La idea tiene algo de justicia cósmica. Durante décadas hemos vivido como si la naturaleza fuese un camarero silencioso dispuesto a recoger nuestras migas sin rechistar. Ahora ese camarero regresa, deposita la bandeja sobre la mesa y nos dice: “Mira lo que puedo hacer con lo que dejaste.” Y entonces convierte el desecho en calor, la fermentación en corriente eléctrica, el olor del compost en una luz leve que cae sobre los libros abiertos de un salón cualquiera. Una pequeña victoria moral.

En ese paisaje industrial que fue Bizkaia, la idea de una energía nacida de lo orgánico tiene la textura de un nuevo comienzo. Cada bolsa marrón que se llena en las cocinas es un voto de confianza: una forma de decir que el futuro no tiene por qué oler a petróleo, que puede oler a tierra mojada.

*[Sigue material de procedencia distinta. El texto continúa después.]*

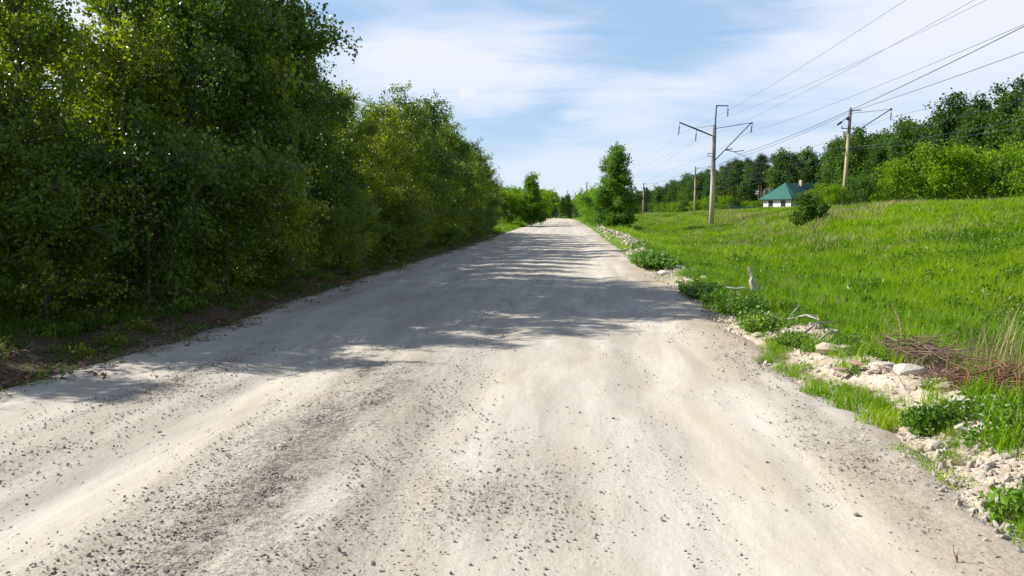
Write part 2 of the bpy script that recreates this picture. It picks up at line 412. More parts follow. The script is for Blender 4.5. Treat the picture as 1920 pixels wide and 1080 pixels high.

Las ventajas, más que técnicas, son de carácter espiritual. Convertir los restos de nuestra vida cotidiana en electricidad no sólo reduce emisiones y aligera vertederos; nos enseña que la economía circular no es un concepto esotérico, sino un pensamiento casi doméstico. Es el mismo gesto que hacían nuestras abuelas al guardar los huesos para el caldo: comprender que nada termina donde creemos. En un planeta fatigado, esa lógica del aprovechamiento tiene un brillo casi sentimental.